Sunday, April 21, 2013

Things left in seldom opened closets


Freshman year of high school I picked up the piano. I used to spend my breaks in a little closet of a music room, with my laptop positioned precariously on its top, and watch piano tutorials and think to myself “One day, I will be just as good as this guy.” The room was only a few inches longer than the piano, barely had enough space for me to scoot the stool back. I used to think, in those little moments of solace snatched between the general tedium of schoolwork, that I was actively engaged in finding myself. I played for several years, self-taught, with dwindling enthusiasm, until eventually the little electric Yamaha in my room became mostly relegated to the role of extended desk space, and I stopped visiting the closet. I've kept that Yamaha with me through several moves. Today I played it again, and I realized that I had forgotten almost nothing since I'd last played – I could still read, my fingers still remembered the songs I'd spent time learning, and I still screwed up in the same places. I realized that if I'd kept at playing all these years, with just an ounce of discipline, I would've been as decent as that guy in the videos.

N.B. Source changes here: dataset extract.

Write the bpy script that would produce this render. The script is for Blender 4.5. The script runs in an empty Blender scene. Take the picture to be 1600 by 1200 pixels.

When I was six or seven, my parents wanted me to learn the violin, but I stopped within two lessons, convinced it was boring. I own a guitar I only vaguely know how to play. My computer is filled with half-written stories, my desk filled with plans I never bothered to see through. Sometimes I look back at my brief existence and see a road of dead opportunities, of skills never achieved, of experiences never garnered, and I just get incredibly annoyed with myself, and I convince myself I will do better, but then I never do.

I often find myself in the position of feeling terribly unmotivated, and just as often it seems as if I'm surrounded by people with similar proclivities. While the characters I commit so much of my time to studying pursue their passions with a zeal encroaching on obsession, I consistently don't find that quality reflected in anyone I know personally, including myself. I generally chalk this up to my larger theory that television is a form of idealism, but then I remember that there are actual people – lots of people – who find the motivation to do things far more difficult than poke some keys for a few minutes every day. That being motivated isn't simply idealistic, and I can't excuse laziness through the actions of my peers.

Standing there today, going over the sheet music I'd printed out several years ago, I thought again of how easy it is to disappoint yourself. I remember most of the ways I used to project myself into the future: a famous paleontologist, trekking through the Gobi desert; a doctor; then a scientist. I used to see myself with capital letters behind my name, actively fantasized about how I would sign my paperwork and introduce myself. Used to think about my life split between a busy job and a quiet apartment, which I would fill with dulcet music and fairy lights and (eventually) multiple lovers. Now I try not to think about the future.

I don't forgive myself for my mistakes, but the thing about being unmotivated is that it has enabled me to live with disappointment. To accomplish much of anything, I often have to half trick myself, or I have to set up some sort of arbitrary award system. Read five pages? Excellent, take a break. Wrote a paragraph? Fantastic, watch through to ad break on Crossing Jordan. Establish a routine? Make sure I have to prove it by marking its completion on a calendar. It gets to the point where I wonder why I bother to engage in activity at all, if it's apparently so unenjoyable that I have to accept bribes from myself just to get it done. What amazes me is that no amount of self-hatred or screaming desire can seem to energize myself into doing anything. Why do I lament my lack of musical and artistic ability when I take no strides to improve them? Why can't the part of my head that understands and appreciates the difficulty of learning seem to establish communication with the part that controls basic motor function and concentration?

I suppose the answer lies in an extreme lack of discipline, established early on when my decisions to quit things despite lack of trying always went uncontradicted (though I refuse to be so trite as to blame my parents for my failures). Even the act of writing this rambling exposition is a form of procrastination, as I write this as a way to avoid working on the very things I've mentioned. But in defense, it does feel good to admit my weaknesses frankly and unapologetically, so that I may see rather nakedly how ridiculous I am. Maybe this is all just another trick – the act of admitting how pathetic I am publicly will cause me to remedy the situation out of shame (though one could debate how public an unread blog truly is). Or maybe I simply wanted to write about something, and through the myriad of possible topics, this one floated to surface. Whatever the cause, and whatever the result, all I can say for certain is that I almost always get a little melancholic when I watch Lindsey Stirling or Sherlock pluck their violins – and that sucks ass.